La palabra “magnanimidad” tal como puede inferirse en sus
letras: “magna animi”, es decir: el alma magna, nos habla sobre el alma y su
grandeza. Santo Tomás, en la cuestión 129 de su Summa, la refiere
como “una tendencia del ánimo hacia cosas grandes” (extenso animi ad
magna ). Y luego agrega que una persona magnánima tiende a “actos
dignos de gran honor”.
¿Qué promesa hay en ser delivery de pizza? O mejor dicho:
¿qué promesas faltan para que esa sea la cima de la montaña de una vida? ¿El
ser humano se está convirtiendo en alguien que ya no aspira a grandes hazañas,
a grandes descubrimientos? ¿El espíritu humano se está convirtiendo en un
desierto? ¿Hasta aquí llegó el cambio climático? ¿O será que las circunstancias
hacen que uno no se logre desarrollar como se esperaría?

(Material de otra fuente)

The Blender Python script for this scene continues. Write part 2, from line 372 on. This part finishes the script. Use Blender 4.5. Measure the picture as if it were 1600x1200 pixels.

Hay algo que es cierto
en la vida: la semilla, fuera de la tierra y sin agua, no se desarrolla. La
semilla es semilla y está en su potencialidad ser árbol, crecer, expandirse,
ser bosque. Sólo necesita de las circunstancias correctas para que aquello que
era potencia sea finalmente acto.
Un compromiso ético y moral nos empuja. Creemos en que
grandes cosas pueden hacerse, creemos en que hay posibilidades, oportunidades,
futuro. Queremos ayudar a que las circunstancias estén dadas para que, tal como
esa semilla que da origen al bosque, estas vidas puedan crecer y desarrollarse
de la manera más sana y natural posible. Creemos en las palabras de Darío, no
el delivery de pizza, sino el poeta que supo decir: “Juventud divino tesoro”.
No queremos desperdiciar ese tesoro. Estamos aquí porque creemos en la
juventud.
“¿Para qué?”, me pregunta de manera retórica.
“Para ser aquello que merecés ser, Darío.”